The AML Pacific needs some extensive rewiring for running on DCC.
Fortunately, I have done this and have very detailed information.
Start here: http://www.elmassian.com/trains-mainmenu-27/motive-power-mods-aamp-tips-mainmenu-35/aml-accucraft-mainmenu-242/k4-mainmenu-243/k4-qsi-rewire-aamp-install-mainmenu-277
Notice there is also a page on disassembly.
Regards, Greg
Visit my site: http://www.elmassian.com - lots of tips on locos, rolling stock and more.
Click here for Greg's web site
You might want to try the Digitrax TL1 single function DCC decoder -- if you will be running DCC. This is compatible with all NMRA compliant DCC systems. Since Digitrax markets a 20+ volt power supply (G Scale setting is, I believe, 23v) the TL1 should not self destruct at that power. It is relatively cheap and you just insert it in between the track power leads and the car lighting circuit. By the way, this same decoder can do FRED light simulations (strobe / blink) and other cool stuff. However, if you take your passenger car to a show or someplace running DC (or PWC) it may not come on. I think that if you have the default value on, it might be on for DC as well.
Be careful about assuming 18 volts for DCC. Some systems are 24 volts and 18 volt bulbs will have a much shorter life.
My zimo system has 22 volts on the rails and 18 volt bulbs are bright. Good news for me is the Zimo system has a voltage control in the central station and I can lower the track to 18 volts.
Depends on if you want to control them via DCC or not. Out of the box, the cars will light up if there's a sufficient voltage to the rails. Since DCC provides a constant voltage to the rails, the lights will be on as long as there's power to the rails. I've done this in locomotives where I want certain lights to always be "on" as a kind of power indicator. (e.g., if the loco has power, the firebox is lit.)
It's only if you want to individually control the lights in the cars that you'd need a decoder for each car. You'd just wires going from the track pick-ups to the lights, and insert the decoder; track pick-ups going into the decoder, and the wires going to the lights on the output side of the decoder. How you address the decoder is up to you, but I'd be tempted to have a single address set for all the passenger cars, so all the decoders respond to the same on/off command.
You could also use a single decoder for a string of cars, but that requires cutting the pick-up leads in each car, running them forward to the head-end car with the decoder, then running a second set back to each individual car. May be more trouble than its worth. The lighting function decoders aren't terribly expensive ($15 or so?) and you'd spend at least half that in 4-pin connectors to go between each car. On the other hand, you'd need worry about only one decoder.

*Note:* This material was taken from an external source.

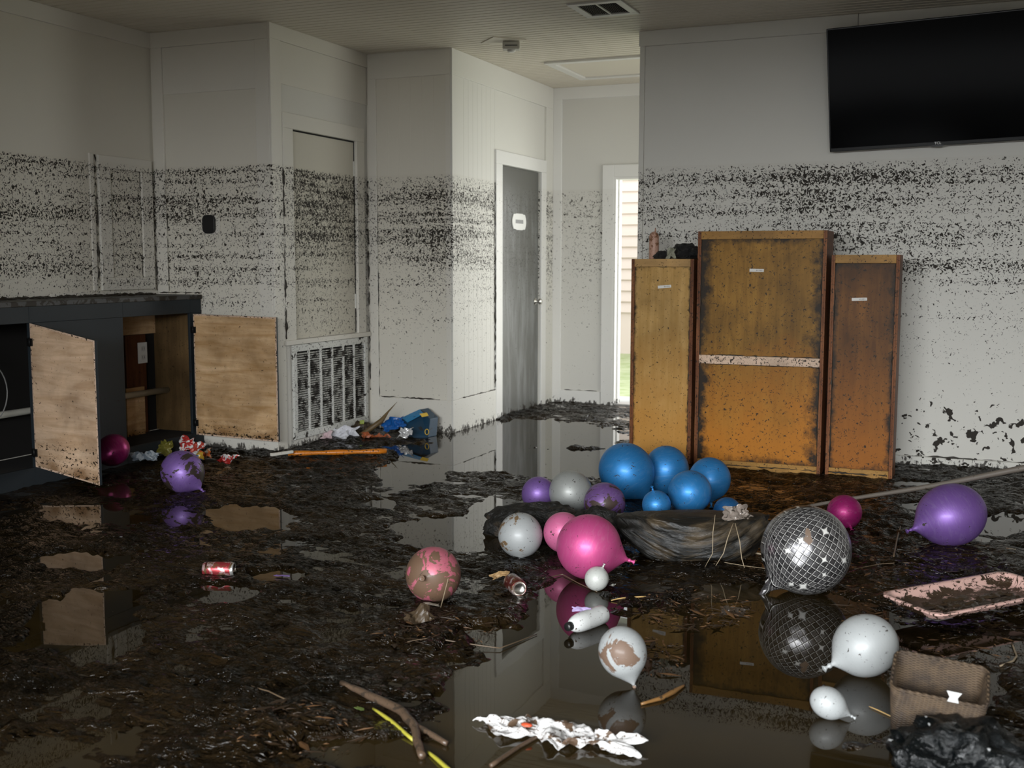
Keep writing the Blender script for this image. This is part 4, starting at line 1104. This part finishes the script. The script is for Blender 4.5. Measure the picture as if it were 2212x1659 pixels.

If it were me, and I wanted to be able to turn the lights on and off in each car, a SPST switch is pretty cheap. Mount it inconspicuously on the floor. If you don't need the lights, flip the switch off.
Later,
K
Sorry for not being clear. I know about the need for decoders and I am in the process of installing them in the locos. The real question is will the lights in the cars such as my Aristocraft heavyweight passenger cars work without modifications?
Tom
You will have to install decoders into all of your locomotives, and they can be connected to the lights so you have DCC control over them.
I use the AirWire900 wireless DCC system for all of my G-scale locomotives and can use the AirWire transmitter to turn lights and other functions on and off.
When you install decoders into your locomotives there will be instructions that come with them telling you how to wire all of the light functions.
I have recently purchased a 10 Amp NCE DCC system to go with my garden railroad. Most of my Aristocraft and USA Trains engines and cars have interior lights. I am now wondering if I have to do any conversion to get the lights to function with DCC. I also have an AML Pacific with LED lights. I understand that the DCC system puts a steady voltage on the tracks of around 18 volts so I am hoping all will work ok.